■ **WHAT YOU ARE ASKED TO DO**:
Please transcribe the data that follows without the pictures, keeping every word the same.

----------------

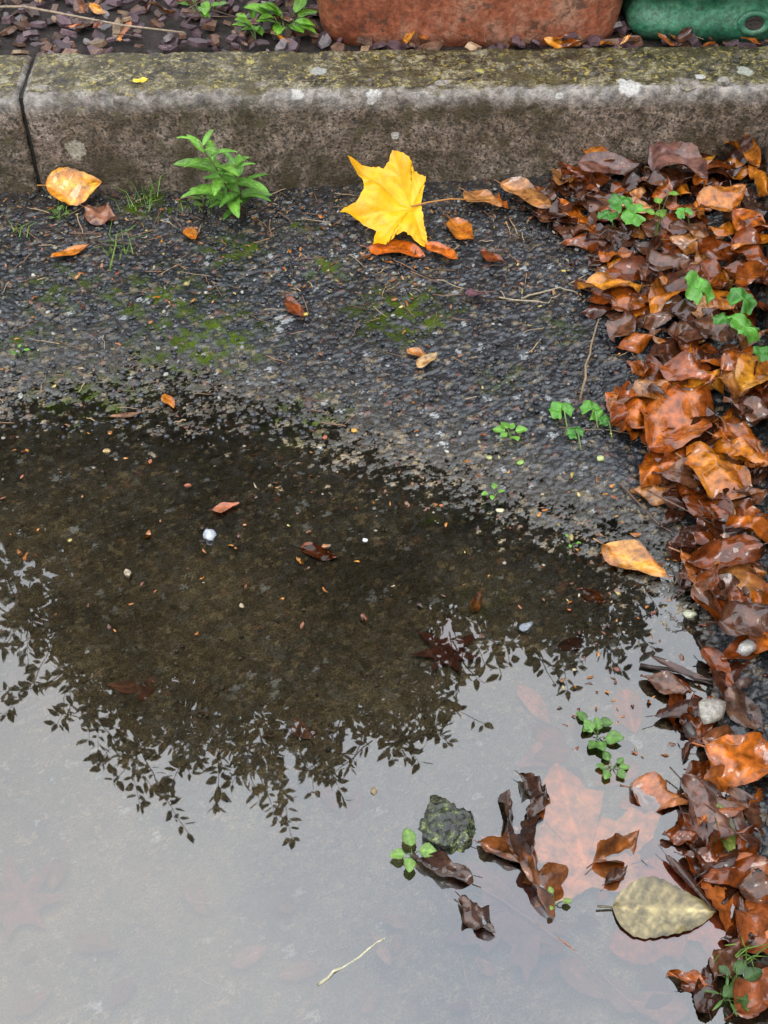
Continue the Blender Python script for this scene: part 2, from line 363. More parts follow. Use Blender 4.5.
Ms=Matrix(((dirv.x,yv.x,0,.716),(dirv.y,yv.y,0,2.13),(0,0,1,-.004),(0,0,0,1)))
KM2=kerb_mat([])
kerb_stone("kerb_block_a",0,.95,.165,KH-.004,Ms,KM2,ks); kerb_stone("kerb_block_b",.958,1.9,.165,KH-.002,Ms,KM2,ks); kerb_stone("kerb_block_c",1.908,2.8,.165,KH-.004,Ms,KM2,ks)

# ---------------------------------------------------------------- garden bed
BZ=.192
m,nt,out=newmat("soil"); L=nt.links; b=N(nt,'ShaderNodeBsdfPrincipled'); tc=N(nt,'ShaderNodeTexCoord').outputs['Object']
L.new(ramp(nt,noise(nt,40,6,.7,tc),[(.35,(.012,.009,.007)),(.65,(.05,.035,.028))]),b.inputs['Base Color']); b.inputs['Roughness'].default_value=.7
bp=N(nt,'ShaderNodeBump'); bp.inputs['Distance'].default_value=.02; L.new(noise(nt,50,5,.7,tc),bp.inputs['Height']); L.new(bp.outputs[0],b.inputs['Normal']); L.new(b.outputs[0],out.inputs[0])
M_soil=m
pk=lambda x,y:tuple((Mk@Vector((x,y,BZ)))[:2])+(BZ,)
q0=Ms@Vector((2.8,.15,0))
bm_=[(-150,2.2,BZ),pk(-2.5,.15),pk(.88,.15),(q0.x,q0.y,BZ),(150,q0.y,BZ),(150,300,BZ),(-150,300,BZ)]
me=bpy.data.meshes.new("garden_bed"); me.from_pydata(bm_,[],[(0,1,2,5,6),(2,3,4,5)]); me.materials.append(M_soil)
o=bpy.data.objects.new("garden_bed",me); sc.collection.objects.link(o)
acc=Acc()
def chip(acc,x,y,z,s,col):
    n=random.choice([4,5,6]); T=s*random.uniform(.12,.25); el=random.uniform(.4,.8)
    P_=[(s*.5*math.cos(a),s*.5*el*math.sin(a)) for a in [2*math.pi*i/n+random.uniform(-.35,.35) for i in range(n)]]
    V=[(a,b,-T/2) for a,b in P_]+[(a*.9,b*.9,T/2) for a,b in P_]
    V=place(np.array(V),(x,y,z),random.uniform(0,6.3),random.gauss(0,.3),random.gauss(0,.3))
    acc.add(V,[tuple(range(n,2*n)),tuple(reversed(range(n)))]+[(i,(i+1)%n,n+(i+1)%n,n+i) for i in range(n)],col)
for i in range(3600):
    x=random.uniform(-1.5,1.3); y=random.uniform(2.24,3.1)
    w=(Mki@Vector((x,y,0))).y
    if w<.17: continue
    k=random.random(); g=random.uniform(.5,1.5)
    col=np.array((.095,.058,.066) if k<.55 else (.13,.07,.045) if k<.85 else (.15,.13,.13) if k<.94 else (.30,.20,.12))*g
    chip(acc,x,y,BZ+random.uniform(.0,.024),random.uniform(.018,.05),col)
acc.build("slate_mulch",M_chip,False)

# planters ------------------------------------------------------
def loft(name,cx,cy,prof,nexp,mat,parent,seg=96,disp=0,rip=0):
    V=[]
    for (hx,hy,z) in prof:
        for k in range(seg):
            a=2*math.pi*k/seg; c_,s_=math.cos(a),math.sin(a)
            x=hx*math.copysign(abs(c_)**(2/nexp),c_); y=hy*math.copysign(abs(s_)**(2/nexp),s_)
            d=disp*mn.noise(Vector((x*7,y*7,z*9)))+rip*math.sin(k*.5+z*20)
            V.append((cx+x*(1+d),cy+y*(1+d),z))
    n=seg; Fc=[(i*n+k,i*n+(k+1)%n,(i+1)*n+(k+1)%n,(i+1)*n+k) for i in range(len(prof)-1) for k in range(n)]
    Fc.append(tuple(reversed(range(n)))); Fc.append(tuple(range((len(prof)-1)*n,len(prof)*n)))
    me=bpy.data.meshes.new(name); me.from_pydata(V,[],Fc); me.materials.append(mat)
    for p in me.polygons: p.use_smooth=len(p.vertices)==4
    o=bpy.data.objects.new(name,me); sc.collection.objects.link(o); o.parent=parent; return o
def pot_mat(name,c1,c2,c3,ro,sc_=9,dirt=(.07,.045,.03)):
    m,nt,out=newmat(name); L=nt.links; b=N(nt,'ShaderNodeBsdfPrincipled'); tc=N(nt,'ShaderNodeTexCoord').outputs['Object']
    base=ramp(nt,noise(nt,sc_,6,.75,tc),[(.38,c1),(.5,c2),(.62,c3)])
    base=mix(nt,1.,base,ramp(nt,noise(nt,90,4,.7,tc),[(.36,.65),(.6,1.25)]),'MULTIPLY')
    base=mix(nt,ramp(nt,noise(nt,35,5,.75,tc),[(.55,0.),(.63,.8)]),base,dirt)
    L.new(base,b.inputs['Base Color']); b.inputs['Roughness'].default_value=ro
    bp=N(nt,'ShaderNodeBump'); bp.inputs['Strength'].default_value=.7; bp.inputs['Distance'].default_value=.004; L.new(noise(nt,60,5,.7,tc),bp.inputs['Height']); L.new(bp.outputs[0],b.inputs['Normal']); L.new(b.outputs[0],out.inputs[0]); return m
MT=pot_mat("terracotta",(.20,.055,.025),(.32,.10,.048),(.38,.19,.12),.5)
tp=empty("terracotta_planter")
z0=BZ-.01
prof=[(.275,.215,z0),(.288,.228,z0+.012),(.292,.232,z0+.03)]+[(.292+.03*q,.232+.03*q,z0+.03+.25*q) for q in np.linspace(.1,1,9)]
prof+=[(.335,.275,z0+.285),(.342,.282,z0+.295),(.342,.282,z0+.335),(.335,.275,z0+.342),(.312,.252,z0+.342),(.306,.246,z0+.335),(.300,.240,z0+.30)]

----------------

■ **RESPONSE TO THE TASK**:
Continue the Blender Python script for this scene: part 2, from line 363. More parts follow. Use Blender 4.5.
Ms=Matrix(((dirv.x,yv.x,0,.716),(dirv.y,yv.y,0,2.13),(0,0,1,-.004),(0,0,0,1)))
KM2=kerb_mat([])
kerb_stone("kerb_block_a",0,.95,.165,KH-.004,Ms,KM2,ks); kerb_stone("kerb_block_b",.958,1.9,.165,KH-.002,Ms,KM2,ks); kerb_stone("kerb_block_c",1.908,2.8,.165,KH-.004,Ms,KM2,ks)

# ---------------------------------------------------------------- garden bed
BZ=.192
m,nt,out=newmat("soil"); L=nt.links; b=N(nt,'ShaderNodeBsdfPrincipled'); tc=N(nt,'ShaderNodeTexCoord').outputs['Object']
L.new(ramp(nt,noise(nt,40,6,.7,tc),[(.35,(.012,.009,.007)),(.65,(.05,.035,.028))]),b.inputs['Base Color']); b.inputs['Roughness'].default_value=.7
bp=N(nt,'ShaderNodeBump'); bp.inputs['Distance'].default_value=.02; L.new(noise(nt,50,5,.7,tc),bp.inputs['Height']); L.new(bp.outputs[0],b.inputs['Normal']); L.new(b.outputs[0],out.inputs[0])
M_soil=m
pk=lambda x,y:tuple((Mk@Vector((x,y,BZ)))[:2])+(BZ,)
q0=Ms@Vector((2.8,.15,0))
bm_=[(-150,2.2,BZ),pk(-2.5,.15),pk(.88,.15),(q0.x,q0.y,BZ),(150,q0.y,BZ),(150,300,BZ),(-150,300,BZ)]
me=bpy.data.meshes.new("garden_bed"); me.from_pydata(bm_,[],[(0,1,2,5,6),(2,3,4,5)]); me.materials.append(M_soil)
o=bpy.data.objects.new("garden_bed",me); sc.collection.objects.link(o)
acc=Acc()
def chip(acc,x,y,z,s,col):
    n=random.choice([4,5,6]); T=s*random.uniform(.12,.25); el=random.uniform(.4,.8)
    P_=[(s*.5*math.cos(a),s*.5*el*math.sin(a)) for a in [2*math.pi*i/n+random.uniform(-.35,.35) for i in range(n)]]
    V=[(a,b,-T/2) for a,b in P_]+[(a*.9,b*.9,T/2) for a,b in P_]
    V=place(np.array(V),(x,y,z),random.uniform(0,6.3),random.gauss(0,.3),random.gauss(0,.3))
    acc.add(V,[tuple(range(n,2*n)),tuple(reversed(range(n)))]+[(i,(i+1)%n,n+(i+1)%n,n+i) for i in range(n)],col)
for i in range(3600):
    x=random.uniform(-1.5,1.3); y=random.uniform(2.24,3.1)
    w=(Mki@Vector((x,y,0))).y
    if w<.17: continue
    k=random.random(); g=random.uniform(.5,1.5)
    col=np.array((.095,.058,.066) if k<.55 else (.13,.07,.045) if k<.85 else (.15,.13,.13) if k<.94 else (.30,.20,.12))*g
    chip(acc,x,y,BZ+random.uniform(.0,.024),random.uniform(.018,.05),col)
acc.build("slate_mulch",M_chip,False)

# planters ------------------------------------------------------
def loft(name,cx,cy,prof,nexp,mat,parent,seg=96,disp=0,rip=0):
    V=[]
    for (hx,hy,z) in prof:
        for k in range(seg):
            a=2*math.pi*k/seg; c_,s_=math.cos(a),math.sin(a)
            x=hx*math.copysign(abs(c_)**(2/nexp),c_); y=hy*math.copysign(abs(s_)**(2/nexp),s_)
            d=disp*mn.noise(Vector((x*7,y*7,z*9)))+rip*math.sin(k*.5+z*20)
            V.append((cx+x*(1+d),cy+y*(1+d),z))
    n=seg; Fc=[(i*n+k,i*n+(k+1)%n,(i+1)*n+(k+1)%n,(i+1)*n+k) for i in range(len(prof)-1) for k in range(n)]
    Fc.append(tuple(reversed(range(n)))); Fc.append(tuple(range((len(prof)-1)*n,len(prof)*n)))
    me=bpy.data.meshes.new(name); me.from_pydata(V,[],Fc); me.materials.append(mat)
    for p in me.polygons: p.use_smooth=len(p.vertices)==4
    o=bpy.data.objects.new(name,me); sc.collection.objects.link(o); o.parent=parent; return o
def pot_mat(name,c1,c2,c3,ro,sc_=9,dirt=(.07,.045,.03)):
    m,nt,out=newmat(name); L=nt.links; b=N(nt,'ShaderNodeBsdfPrincipled'); tc=N(nt,'ShaderNodeTexCoord').outputs['Object']
    base=ramp(nt,noise(nt,sc_,6,.75,tc),[(.38,c1),(.5,c2),(.62,c3)])
    base=mix(nt,1.,base,ramp(nt,noise(nt,90,4,.7,tc),[(.36,.65),(.6,1.25)]),'MULTIPLY')
    base=mix(nt,ramp(nt,noise(nt,35,5,.75,tc),[(.55,0.),(.63,.8)]),base,dirt)
    L.new(base,b.inputs['Base Color']); b.inputs['Roughness'].default_value=ro
    bp=N(nt,'ShaderNodeBump'); bp.inputs['Strength'].default_value=.7; bp.inputs['Distance'].default_value=.004; L.new(noise(nt,60,5,.7,tc),bp.inputs['Height']); L.new(bp.outputs[0],b.inputs['Normal']); L.new(b.outputs[0],out.inputs[0]); return m
MT=pot_mat("terracotta",(.20,.055,.025),(.32,.10,.048),(.38,.19,.12),.5)
tp=empty("terracotta_planter")
z0=BZ-.01
prof=[(.275,.215,z0),(.288,.228,z0+.012),(.292,.232,z0+.03)]+[(.292+.03*q,.232+.03*q,z0+.03+.25*q) for q in np.linspace(.1,1,9)]
prof+=[(.335,.275,z0+.285),(.342,.282,z0+.295),(.342,.282,z0+.335),(.335,.275,z0+.342),(.312,.252,z0+.342),(.306,.246,z0+.335),(.300,.240,z0+.30)]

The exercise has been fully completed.